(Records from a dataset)

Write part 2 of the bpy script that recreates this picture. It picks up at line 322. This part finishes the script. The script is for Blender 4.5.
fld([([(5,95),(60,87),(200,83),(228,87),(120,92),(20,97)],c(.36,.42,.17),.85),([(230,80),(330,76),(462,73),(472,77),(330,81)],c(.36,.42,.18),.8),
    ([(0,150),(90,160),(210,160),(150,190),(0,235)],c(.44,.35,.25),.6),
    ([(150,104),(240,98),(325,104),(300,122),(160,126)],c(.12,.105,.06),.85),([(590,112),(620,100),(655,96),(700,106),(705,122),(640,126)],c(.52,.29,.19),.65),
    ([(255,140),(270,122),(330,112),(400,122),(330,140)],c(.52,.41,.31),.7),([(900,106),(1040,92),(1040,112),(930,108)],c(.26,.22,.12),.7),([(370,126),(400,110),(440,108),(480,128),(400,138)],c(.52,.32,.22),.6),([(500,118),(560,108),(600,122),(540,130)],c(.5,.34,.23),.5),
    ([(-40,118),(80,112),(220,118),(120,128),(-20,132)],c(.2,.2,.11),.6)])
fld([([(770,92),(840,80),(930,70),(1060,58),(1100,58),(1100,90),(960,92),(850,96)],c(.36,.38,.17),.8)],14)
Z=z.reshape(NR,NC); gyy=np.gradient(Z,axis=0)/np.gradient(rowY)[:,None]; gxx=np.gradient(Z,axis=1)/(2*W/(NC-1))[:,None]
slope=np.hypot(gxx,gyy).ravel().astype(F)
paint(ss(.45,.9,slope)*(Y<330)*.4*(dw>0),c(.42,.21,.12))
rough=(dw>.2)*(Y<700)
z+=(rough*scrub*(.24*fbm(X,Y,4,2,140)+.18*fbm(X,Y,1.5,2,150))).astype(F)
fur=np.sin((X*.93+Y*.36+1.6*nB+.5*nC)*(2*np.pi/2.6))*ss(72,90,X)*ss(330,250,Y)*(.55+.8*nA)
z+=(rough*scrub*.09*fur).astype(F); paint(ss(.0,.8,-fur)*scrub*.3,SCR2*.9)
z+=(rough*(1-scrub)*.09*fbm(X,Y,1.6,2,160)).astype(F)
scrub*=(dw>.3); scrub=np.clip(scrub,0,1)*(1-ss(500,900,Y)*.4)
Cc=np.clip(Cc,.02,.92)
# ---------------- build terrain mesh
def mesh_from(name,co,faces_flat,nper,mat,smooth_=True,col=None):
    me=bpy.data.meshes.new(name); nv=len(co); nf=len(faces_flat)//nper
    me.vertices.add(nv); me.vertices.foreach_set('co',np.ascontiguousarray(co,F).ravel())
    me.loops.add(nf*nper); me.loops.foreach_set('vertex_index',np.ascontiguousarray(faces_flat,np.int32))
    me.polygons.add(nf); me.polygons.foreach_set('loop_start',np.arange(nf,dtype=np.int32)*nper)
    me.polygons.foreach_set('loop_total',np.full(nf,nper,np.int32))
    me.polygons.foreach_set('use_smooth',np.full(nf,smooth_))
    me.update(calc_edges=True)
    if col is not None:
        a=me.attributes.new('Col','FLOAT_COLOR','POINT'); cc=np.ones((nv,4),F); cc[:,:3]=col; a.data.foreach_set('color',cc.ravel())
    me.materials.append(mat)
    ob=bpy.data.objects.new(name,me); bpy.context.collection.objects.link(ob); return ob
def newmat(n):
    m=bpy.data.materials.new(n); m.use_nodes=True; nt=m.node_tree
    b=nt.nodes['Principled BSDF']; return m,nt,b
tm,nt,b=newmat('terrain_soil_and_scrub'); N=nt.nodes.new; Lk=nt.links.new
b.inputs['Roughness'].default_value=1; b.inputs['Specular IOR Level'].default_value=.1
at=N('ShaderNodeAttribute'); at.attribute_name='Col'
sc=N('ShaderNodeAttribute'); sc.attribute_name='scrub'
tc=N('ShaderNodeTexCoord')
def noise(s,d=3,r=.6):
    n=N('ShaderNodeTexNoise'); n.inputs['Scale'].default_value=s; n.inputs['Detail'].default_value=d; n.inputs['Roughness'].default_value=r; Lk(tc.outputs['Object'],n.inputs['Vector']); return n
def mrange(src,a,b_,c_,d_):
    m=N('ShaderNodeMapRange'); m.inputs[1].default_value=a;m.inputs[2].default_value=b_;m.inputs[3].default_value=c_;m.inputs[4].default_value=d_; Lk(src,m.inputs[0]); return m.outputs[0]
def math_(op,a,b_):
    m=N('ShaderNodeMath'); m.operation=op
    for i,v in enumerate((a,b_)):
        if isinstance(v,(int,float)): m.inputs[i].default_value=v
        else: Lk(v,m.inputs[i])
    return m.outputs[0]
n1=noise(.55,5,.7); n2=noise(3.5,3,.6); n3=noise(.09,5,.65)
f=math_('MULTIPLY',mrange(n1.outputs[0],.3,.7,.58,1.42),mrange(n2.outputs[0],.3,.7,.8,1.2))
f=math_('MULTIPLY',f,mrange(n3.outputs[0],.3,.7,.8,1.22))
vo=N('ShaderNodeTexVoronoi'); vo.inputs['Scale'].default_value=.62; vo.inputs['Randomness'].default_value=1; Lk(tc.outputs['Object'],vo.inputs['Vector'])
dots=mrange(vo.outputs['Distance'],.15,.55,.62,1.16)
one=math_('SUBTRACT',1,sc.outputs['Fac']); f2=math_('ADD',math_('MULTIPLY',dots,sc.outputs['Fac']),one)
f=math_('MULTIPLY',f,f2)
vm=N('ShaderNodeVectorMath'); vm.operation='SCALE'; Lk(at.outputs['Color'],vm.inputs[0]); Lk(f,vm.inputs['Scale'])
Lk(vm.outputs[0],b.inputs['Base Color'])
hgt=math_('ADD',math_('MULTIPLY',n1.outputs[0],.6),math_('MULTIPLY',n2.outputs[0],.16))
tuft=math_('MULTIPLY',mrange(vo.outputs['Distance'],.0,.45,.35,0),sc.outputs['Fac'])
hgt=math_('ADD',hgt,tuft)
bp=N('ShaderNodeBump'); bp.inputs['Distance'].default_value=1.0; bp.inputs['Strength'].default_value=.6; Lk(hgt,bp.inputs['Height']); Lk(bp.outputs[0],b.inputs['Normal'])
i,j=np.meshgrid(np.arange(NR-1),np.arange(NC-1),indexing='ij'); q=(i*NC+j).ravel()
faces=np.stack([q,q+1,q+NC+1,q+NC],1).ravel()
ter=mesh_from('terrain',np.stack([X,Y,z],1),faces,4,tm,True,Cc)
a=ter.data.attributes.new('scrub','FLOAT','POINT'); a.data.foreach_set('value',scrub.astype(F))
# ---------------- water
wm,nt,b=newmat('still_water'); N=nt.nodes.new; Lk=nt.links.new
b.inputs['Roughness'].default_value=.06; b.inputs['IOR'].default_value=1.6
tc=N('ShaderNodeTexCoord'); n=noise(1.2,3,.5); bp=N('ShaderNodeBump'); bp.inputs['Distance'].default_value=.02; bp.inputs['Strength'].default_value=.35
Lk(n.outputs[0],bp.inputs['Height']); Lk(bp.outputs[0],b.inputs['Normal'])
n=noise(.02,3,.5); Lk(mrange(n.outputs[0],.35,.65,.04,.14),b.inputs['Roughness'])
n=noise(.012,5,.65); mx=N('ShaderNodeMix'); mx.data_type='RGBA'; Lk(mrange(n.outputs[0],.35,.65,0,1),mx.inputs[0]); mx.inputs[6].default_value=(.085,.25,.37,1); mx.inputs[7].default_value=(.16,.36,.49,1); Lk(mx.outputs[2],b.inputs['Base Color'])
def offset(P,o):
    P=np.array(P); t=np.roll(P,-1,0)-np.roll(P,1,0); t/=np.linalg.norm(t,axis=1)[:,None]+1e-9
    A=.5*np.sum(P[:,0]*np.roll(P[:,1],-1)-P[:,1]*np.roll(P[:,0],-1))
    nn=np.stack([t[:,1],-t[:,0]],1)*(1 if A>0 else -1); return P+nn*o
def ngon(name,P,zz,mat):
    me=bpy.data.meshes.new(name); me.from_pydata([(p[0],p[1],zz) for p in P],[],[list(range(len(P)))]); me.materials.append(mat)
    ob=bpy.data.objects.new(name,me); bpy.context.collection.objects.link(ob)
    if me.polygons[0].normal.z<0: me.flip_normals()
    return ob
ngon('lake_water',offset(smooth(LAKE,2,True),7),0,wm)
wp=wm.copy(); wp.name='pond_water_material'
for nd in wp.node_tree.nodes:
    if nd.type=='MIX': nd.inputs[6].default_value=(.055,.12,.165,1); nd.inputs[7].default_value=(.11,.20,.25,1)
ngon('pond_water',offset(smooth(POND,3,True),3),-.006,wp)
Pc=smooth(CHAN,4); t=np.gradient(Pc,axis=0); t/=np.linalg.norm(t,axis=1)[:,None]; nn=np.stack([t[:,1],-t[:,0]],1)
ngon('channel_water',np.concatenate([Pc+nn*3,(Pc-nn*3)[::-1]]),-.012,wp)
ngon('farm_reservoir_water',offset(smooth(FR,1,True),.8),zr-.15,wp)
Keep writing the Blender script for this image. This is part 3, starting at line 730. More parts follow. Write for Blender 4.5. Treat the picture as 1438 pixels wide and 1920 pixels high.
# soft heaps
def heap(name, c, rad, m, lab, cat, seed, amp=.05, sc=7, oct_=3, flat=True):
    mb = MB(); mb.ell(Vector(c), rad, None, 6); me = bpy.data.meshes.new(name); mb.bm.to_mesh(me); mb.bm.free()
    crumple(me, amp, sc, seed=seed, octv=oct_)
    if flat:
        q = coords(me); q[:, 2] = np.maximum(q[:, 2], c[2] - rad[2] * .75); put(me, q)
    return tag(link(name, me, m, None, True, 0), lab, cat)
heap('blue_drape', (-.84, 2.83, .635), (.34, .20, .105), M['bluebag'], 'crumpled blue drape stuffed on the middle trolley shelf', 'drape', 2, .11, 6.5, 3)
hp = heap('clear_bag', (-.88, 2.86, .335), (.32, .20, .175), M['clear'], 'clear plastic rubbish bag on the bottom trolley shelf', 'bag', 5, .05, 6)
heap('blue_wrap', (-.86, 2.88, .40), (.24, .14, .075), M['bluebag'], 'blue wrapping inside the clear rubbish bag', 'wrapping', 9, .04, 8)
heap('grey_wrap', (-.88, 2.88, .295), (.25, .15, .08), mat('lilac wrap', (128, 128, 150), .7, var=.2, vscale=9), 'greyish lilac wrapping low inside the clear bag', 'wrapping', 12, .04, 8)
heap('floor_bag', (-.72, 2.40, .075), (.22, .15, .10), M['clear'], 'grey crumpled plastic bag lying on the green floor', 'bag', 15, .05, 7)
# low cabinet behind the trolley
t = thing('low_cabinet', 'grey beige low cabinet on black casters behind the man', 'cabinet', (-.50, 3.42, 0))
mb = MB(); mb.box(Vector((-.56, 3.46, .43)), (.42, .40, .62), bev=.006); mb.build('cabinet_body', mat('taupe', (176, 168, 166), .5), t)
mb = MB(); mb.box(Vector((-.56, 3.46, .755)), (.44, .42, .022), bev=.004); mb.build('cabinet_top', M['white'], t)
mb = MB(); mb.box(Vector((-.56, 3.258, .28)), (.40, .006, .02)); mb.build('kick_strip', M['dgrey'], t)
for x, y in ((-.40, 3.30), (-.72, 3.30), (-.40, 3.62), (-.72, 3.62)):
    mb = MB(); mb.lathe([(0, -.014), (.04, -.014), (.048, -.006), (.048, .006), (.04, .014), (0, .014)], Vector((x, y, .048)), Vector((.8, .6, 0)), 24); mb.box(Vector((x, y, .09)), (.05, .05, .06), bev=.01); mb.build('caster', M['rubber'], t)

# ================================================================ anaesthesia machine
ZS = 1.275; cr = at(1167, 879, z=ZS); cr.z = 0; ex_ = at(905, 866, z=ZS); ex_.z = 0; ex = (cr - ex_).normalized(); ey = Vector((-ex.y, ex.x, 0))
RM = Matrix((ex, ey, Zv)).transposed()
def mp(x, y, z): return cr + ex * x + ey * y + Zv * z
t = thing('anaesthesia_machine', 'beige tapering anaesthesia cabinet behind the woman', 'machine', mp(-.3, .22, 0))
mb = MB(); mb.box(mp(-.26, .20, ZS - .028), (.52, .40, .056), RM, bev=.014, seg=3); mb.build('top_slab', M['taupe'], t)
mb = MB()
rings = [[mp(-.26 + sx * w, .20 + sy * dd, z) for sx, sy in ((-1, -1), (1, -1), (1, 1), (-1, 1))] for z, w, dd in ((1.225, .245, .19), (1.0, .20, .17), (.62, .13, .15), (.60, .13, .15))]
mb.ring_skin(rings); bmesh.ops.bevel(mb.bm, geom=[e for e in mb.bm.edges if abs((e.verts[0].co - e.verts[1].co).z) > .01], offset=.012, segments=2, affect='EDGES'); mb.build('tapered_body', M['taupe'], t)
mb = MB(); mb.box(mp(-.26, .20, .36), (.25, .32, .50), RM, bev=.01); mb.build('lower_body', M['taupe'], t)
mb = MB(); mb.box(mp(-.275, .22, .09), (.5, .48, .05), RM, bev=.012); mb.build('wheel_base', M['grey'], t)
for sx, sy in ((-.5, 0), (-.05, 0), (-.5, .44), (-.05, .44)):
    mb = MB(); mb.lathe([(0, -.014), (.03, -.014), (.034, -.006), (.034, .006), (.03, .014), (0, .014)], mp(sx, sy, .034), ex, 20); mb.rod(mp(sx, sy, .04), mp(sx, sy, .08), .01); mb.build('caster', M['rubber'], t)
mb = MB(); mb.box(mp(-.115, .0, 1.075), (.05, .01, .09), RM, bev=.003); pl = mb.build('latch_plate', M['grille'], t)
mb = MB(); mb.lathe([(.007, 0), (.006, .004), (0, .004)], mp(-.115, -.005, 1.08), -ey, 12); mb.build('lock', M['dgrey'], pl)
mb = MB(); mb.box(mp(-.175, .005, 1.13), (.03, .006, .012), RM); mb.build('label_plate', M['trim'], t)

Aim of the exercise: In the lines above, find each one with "astype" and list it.

Output for this exercise:
slope=np.hypot(gxx,gyy).ravel().astype(F)
z+=(rough*scrub*(.24*fbm(X,Y,4,2,140)+.18*fbm(X,Y,1.5,2,150))).astype(F)
z+=(rough*scrub*.09*fur).astype(F); paint(ss(.0,.8,-fur)*scrub*.3,SCR2*.9)
z+=(rough*(1-scrub)*.09*fbm(X,Y,1.6,2,160)).astype(F)
a=ter.data.attributes.new('scrub','FLOAT','POINT'); a.data.foreach_set('value',scrub.astype(F))